Gold's Pullback: Shakeout Before the Next Leg Up — Here's the Data
Everyone's panicking about gold's recent dip. I'm not.
Here's why the macro thesis for $XAU is stronger than ever:
1. Central Banks Aren't Stopping
Global central banks purchased 1,045 tonnes of gold in 2024 — the third consecutive year above 1,000 tonnes. This isn't speculative demand. It's sovereign-level dedollarization playing out in slow motion. A 5% pullback doesn't reverse a multi-year structural shift.
2. Real Yields Are the True Signal — Not Headlines
Gold doesn't collapse when rates rise. It collapses when real yields turn sharply positive. With inflation sticky above target and the Fed walking a tightrope, real yields remain suppressed. Historically, that's the sweet spot for $XAU .
3. The Dollar Correlation Has Broken Down
Gold and the dollar rallied together in recent months — that's not a speculative bubble. That's fear-driven demand from institutions rotating out of paper assets. Fear rallies have legs.
4. Pullbacks Are Normal in Bull Markets
Gold corrected ~15% mid-2020 before going on to hit all-time highs. $GLD ETF saw similar patterns in 2010-2011. Shakeouts remove weak hands. That's healthy, not bearish.
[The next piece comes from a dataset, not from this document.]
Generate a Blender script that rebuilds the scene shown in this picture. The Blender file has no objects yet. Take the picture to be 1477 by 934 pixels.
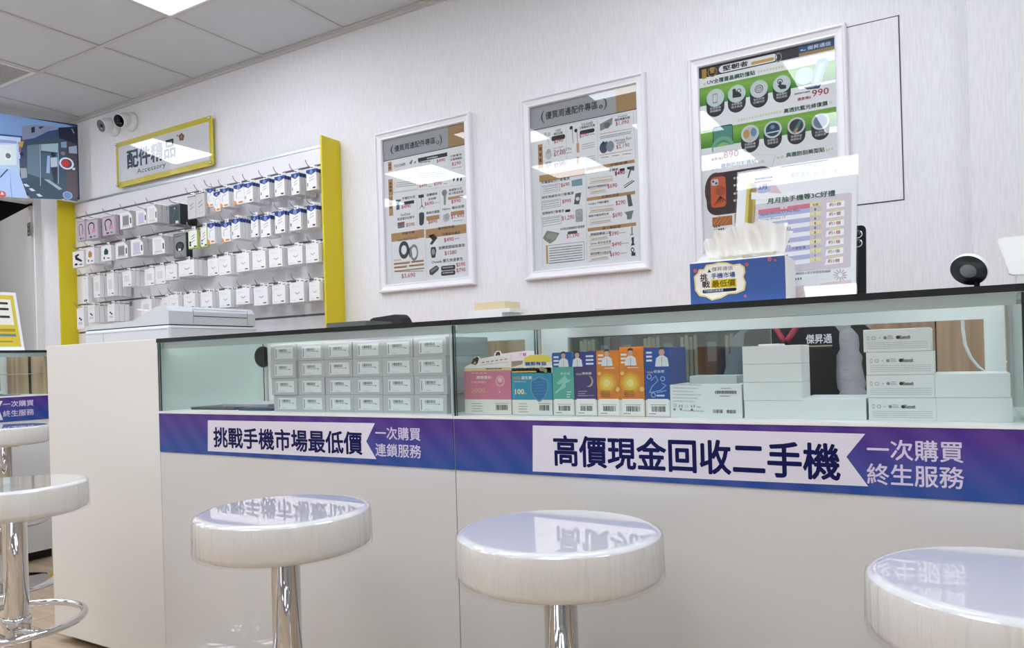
import bpy, bmesh, math, random
from mathutils import Vector, Matrix
random.seed(7)
SC = bpy.context.scene
COL = SC.collection
R = math.radians
# ------------------------------------------------------------------ camera model (measured from the photograph)
F, YAW, ROLL, CY, CX = 1076.0, R(30.725), R(1.71), 517.1, 738.5
H, W, CEIL, YC = 0.93, 2.91, 2.66, 1.40     # eye height, back wall, ceiling, counter front
_f = Vector((-math.sin(YAW), math.cos(YAW), 0)); _r = Vector((math.cos(YAW), math.sin(YAW), 0)); _d = _f.cross(_r)
CR = math.cos(ROLL) * _r + math.sin(ROLL) * _d
CD = -math.sin(ROLL) * _r + math.cos(ROLL) * _d
CAM = Vector((0, 0, H))
def ray(x, y): return CR * ((x - CX) / F) + CD * ((y - CY) / F) + _f
def onY(x, y, Y): d = ray(x, y); return CAM + d * (Y / d.y)
def onX(x, y, X): d = ray(x, y); return CAM + d * (X / d.x)
def onP(x, y, P, N): d = ray(x, y); return CAM + d * ((P - CAM).dot(N) / d.dot(N))

def camera():
    c = bpy.data.cameras.new('camera'); o = bpy.data.objects.new('camera', c); COL.objects.link(o)
    m = Matrix((CR, -CD, -_f)).transposed().to_4x4(); m.translation = CAM
    o.matrix_world = m
    c.sensor_width = 36; c.lens = F / 1477 * 36; c.shift_y = (CY - 467) / 1477; c.clip_start = .02
    SC.camera = o
camera()

# ------------------------------------------------------------------ materials
def lin(h):
    h = h.lstrip('#'); v = [int(h[i:i + 2], 16) / 255 for i in (0, 2, 4)]
    return tuple(c / 12.92 if c <= .04045 else ((c + .055) / 1.055) ** 2.4 for c in v) + (1,)
_M = {}
def mat(name, hexc='#ffffff', rough=.5, metal=0., spec=.5, emit=0., coat=0., ior=1.5):
    if name in _M: return _M[name]
    m = bpy.data.materials.new(name); m.use_nodes = True
    b = m.node_tree.nodes['Principled BSDF']
    b.inputs['Base Color'].default_value = lin(hexc); b.inputs['Roughness'].default_value = rough
    b.inputs['Metallic'].default_value = metal; b.inputs['Specular IOR Level'].default_value = spec
    b.inputs['IOR'].default_value = ior
    if coat: b.inputs['Coat Weight'].default_value = coat; b.inputs['Coat Roughness'].default_value = .03
    if emit: b.inputs['Emission Color'].default_value = lin(hexc); b.inputs['Emission Strength'].default_value = emit
    _M[name] = m; return m
def pm(hexc): return mat('ink_' + hexc, hexc, .6, spec=.2)
def sm(hexc, e=.36): return mat('screen_' + hexc, hexc, .3, emit=e)
def nodes(m):
    nt = m.node_tree; return nt, nt.nodes, nt.links, nt.nodes['Principled BSDF']
def thin_glass(name, tint='#f4fbf8', ior=1.5, extra=0., rough=0.):
    """thin clear sheet: passes light straight through, mirrors more towards grazing angles (Schlick), shared by its two faces"""
    m = bpy.data.materials.new(name); m.use_nodes = True; nt = m.node_tree; N, L = nt.nodes, nt.links
    N.clear(); out = N.new('ShaderNodeOutputMaterial'); mix = N.new('ShaderNodeMixShader')
    t = N.new('ShaderNodeBsdfTransparent'); g = N.new('ShaderNodeBsdfGlossy'); lw = N.new('ShaderNodeLayerWeight'); lw.inputs['Blend'].default_value = .5
    t.inputs[0].default_value = lin(tint); g.inputs['Roughness'].default_value = rough
    f0 = ((ior - 1) / (ior + 1)) ** 2 * .55 + extra
    p = N.new('ShaderNodeMath'); p.operation = 'POWER'; p.inputs[1].default_value = 5
    k = N.new('ShaderNodeMath'); k.operation = 'MULTIPLY_ADD'; k.use_clamp = True; k.inputs[1].default_value = (1 - f0) * .6; k.inputs[2].default_value = f0
    L.new(lw.outputs['Facing'], p.inputs[0]); L.new(p.outputs[0], k.inputs[0]); L.new(k.outputs[0], mix.inputs[0])
    L.new(t.outputs[0], mix.inputs[1]); L.new(g.outputs[0], mix.inputs[2]); L.new(mix.outputs[0], out.inputs[0])
    _M[name] = m; return m
def wall_mat():
    m = mat('wallpaper', '#ebe7e7', .75, spec=.25); nt, N, L, b = nodes(m)
    tc = N.new('ShaderNodeTexCoord'); mp = N.new('ShaderNodeMapping'); mp.inputs['Scale'].default_value = (190, 190, 14)
    no = N.new('ShaderNodeTexNoise'); no.inputs['Scale'].default_value = 1; no.inputs['Detail'].default_value = 3
    L.new(tc.outputs['Object'], mp.inputs[0]); L.new(mp.outputs[0], no.inputs[0])
    cr = N.new('ShaderNodeValToRGB'); cr.color_ramp.elements[0].color = lin('#e8e8eb'); cr.color_ramp.elements[1].color = lin('#efeff2')
    cr.color_ramp.elements[0].position = .38; cr.color_ramp.elements[1].position = .6
    L.new(no.outputs[0], cr.inputs[0]); L.new(cr.outputs[0], b.inputs['Base Color'])
    bp = N.new('ShaderNodeBump'); bp.inputs['Strength'].default_value = .05; bp.inputs['Distance'].default_value = .001
    L.new(no.outputs[0], bp.inputs['Height']); L.new(bp.outputs[0], b.inputs['Normal'])
    return m
def wood_mat(name, c1, c2, scale, rough=.45, axis='z'):
    m = mat(name, c1, rough); nt, N, L, b = nodes(m)
    tc = N.new('ShaderNodeTexCoord'); mp = N.new('ShaderNodeMapping'); mp.inputs['Scale'].default_value = scale
    no = N.new('ShaderNodeTexNoise'); no.inputs['Scale'].default_value = 1; no.inputs['Detail'].default_value = 5
    L.new(tc.outputs['Object'], mp.inputs[0]); L.new(mp.outputs[0], no.inputs[0])
    cr = N.new('ShaderNodeValToRGB'); cr.color_ramp.elements[0].color = lin(c2); cr.color_ramp.elements[1].color = lin(c1)
    cr.color_ramp.elements[0].position = .32; cr.color_ramp.elements[1].position = .66
    L.new(no.outputs[0], cr.inputs[0]); L.new(cr.outputs[0], b.inputs['Base Color'])
    return m, cr
def floor_mat():
    m, cr = wood_mat('floor_planks', '#cdb99e', '#b59e82', (3, 28, 1), .4); nt, N, L, b = nodes(m)
    tc = N.new('ShaderNodeTexCoord'); br = N.new('ShaderNodeTexBrick'); mp = N.new('ShaderNodeMapping')
    br.inputs['Scale'].default_value = 1; br.inputs['Brick Width'].default_value = 1.2; br.inputs['Row Height'].default_value = .18
    br.inputs['Mortar Size'].default_value = .002; br.inputs['Color1'].default_value = (1, 1, 1, 1); br.inputs['Color2'].default_value = (.86, .86, .86, 1)
    br.inputs['Mortar'].default_value = (.45, .4, .35, 1)
    L.new(tc.outputs['Object'], br.inputs['Vector'])
    mx = N.new('ShaderNodeMix'); mx.data_type = 'RGBA'; mx.blend_type = 'MULTIPLY'; mx.inputs[0].default_value = 1
    L.new(cr.outputs[0], mx.inputs[6]); L.new(br.outputs['Color'], mx.inputs[7]); L.new(mx.outputs[2], b.inputs['Base Color'])
    return m
def strip_mat():
    m = mat('banner_print', '#403080', .3); nt, N, L, b = nodes(m)
    tc = N.new('ShaderNodeTexCoord'); sx = N.new('ShaderNodeSeparateXYZ'); L.new(tc.outputs['Generated'], sx.inputs[0])
    ob = N.new('ShaderNodeSeparateXYZ'); L.new(tc.outputs['Object'], ob.inputs[0])
    cr = N.new('ShaderNodeValToRGB'); e = cr.color_ramp.elements
    e[0].color = lin('#0b4596'); e[0].position = .12; e[1].color = lin('#472482'); e[1].position = .85
    L.new(sx.outputs['Z'], cr.inputs[0])
    # diagonal pale streaks of the printed design
    a = N.new('ShaderNodeMath'); a.operation = 'ADD'; L.new(ob.outputs['X'], a.inputs[0]); L.new(ob.outputs['Y'], a.inputs[1])
    a2 = N.new('ShaderNodeMath'); a2.operation = 'ADD'; L.new(a.outputs[0], a2.inputs[0]); L.new(ob.outputs['Z'], a2.inputs[1])
    s = N.new('ShaderNodeMath'); s.operation = 'MULTIPLY'; s.inputs[1].default_value = 75; L.new(a2.outputs[0], s.inputs[0])
    si = N.new('ShaderNodeMath'); si.operation = 'SINE'; L.new(s.outputs[0], si.inputs[0])
    g = N.new('ShaderNodeMath'); g.operation = 'MULTIPLY_ADD'; g.inputs[1].default_value = .04; g.inputs[2].default_value = .04; L.new(si.outputs[0], g.inputs[0])
    mx = N.new('ShaderNodeMix'); mx.data_type = 'RGBA'; L.new(g.outputs[0], mx.inputs[0]); L.new(cr.outputs[0], mx.inputs[6]); mx.inputs[7].default_value = lin('#a48ccc')
    L.new(mx.outputs[2], b.inputs['Base Color']); return m
def noise_bump(m, scale, strength, dist=.003, detail=3):
    nt, N, L, b = nodes(m); tc = N.new('ShaderNodeTexCoord'); mp = N.new('ShaderNodeMapping'); mp.inputs['Scale'].default_value = scale
    no = N.new('ShaderNodeTexNoise'); no.inputs['Scale'].default_value = 1; no.inputs['Detail'].default_value = detail
    L.new(tc.outputs['Object'], mp.inputs[0]); L.new(mp.outputs[0], no.inputs[0])
    bp = N.new('ShaderNodeBump'); bp.inputs['Strength'].default_value = strength; bp.inputs['Distance'].default_value = dist
    L.new(no.outputs[0], bp.inputs['Height']); L.new(bp.outputs[0], b.inputs['Normal']); return m

WALL = wall_mat(); FLOORM = floor_mat(); STRIP = strip_mat()
WOOD, _ = wood_mat('beech_wood', '#c2a484', '#94755a', (26, 26, 1.2))
GLASS = thin_glass('showcase_glass', '#f9fdfc', 1.5)
ACRYL = thin_glass('acrylic_pane', '#fbfcfc', 1.75)
MIRR = thin_glass('half_mirror', '#cfd8d6', 1.5, .12)
FILM = thin_glass('plastic_film', '#f6f6f4', 1.45, 0., .04)
GLOSS = mat('white_gloss_laminate', '#dddddb', .04)
CREAM = mat('cream_laminate', '#eae9e3', .3)
WHITE = mat('white_paint', '#f2f1ef', .4)
WHITEP = mat('white_plastic', '#eef0ef', .3)
FRAMEW = mat('white_frame', '#f0eff3', .3)
ALU = mat('aluminium', '#c4cac9', .3, .9)
CHROME = mat('chrome', '#d6d6d8', .05, 1.)
BLACK = mat('black_plastic', '#0c0c0e', .35)
DARKE = mat('dark_glass_edge', '#06100f', .15)
GREENE = mat('green_glass_edge', '#31504a', .15)
YEL = mat('yellow_board', '#e3cf14', .4)
TILE = noise_bump(mat('ceiling_tile', '#d7d9dd', .85, spec=.2), (300, 300, 300), .05, .001)
TBAR = mat('ceiling_tbar', '#cfcecb', .5)
PALEE = mat('pale_glass_edge', '#a9bdb8', .15)
DARK = mat('hole_shade', '#050505', .8, spec=.1)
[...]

5. The Bigger Picture: Debt, Deficits & Distrust
US national debt crossed $36 trillion. The de-dollarization trend among BRICS nations is accelerating. Geopolitical fragmentation isn't going away. Every one of these factors is a long-term tailwind for hard assets.
My Verdict:
This is not a bull market peak. This is a buy-the-dip opportunity dressed up as scary news. The question isn't if Gold goes higher from here — it's whether you have the conviction to hold through the noise.
Precious metals like gold aren't going out of style. In a world drowning in debt and distrust, they're just getting started.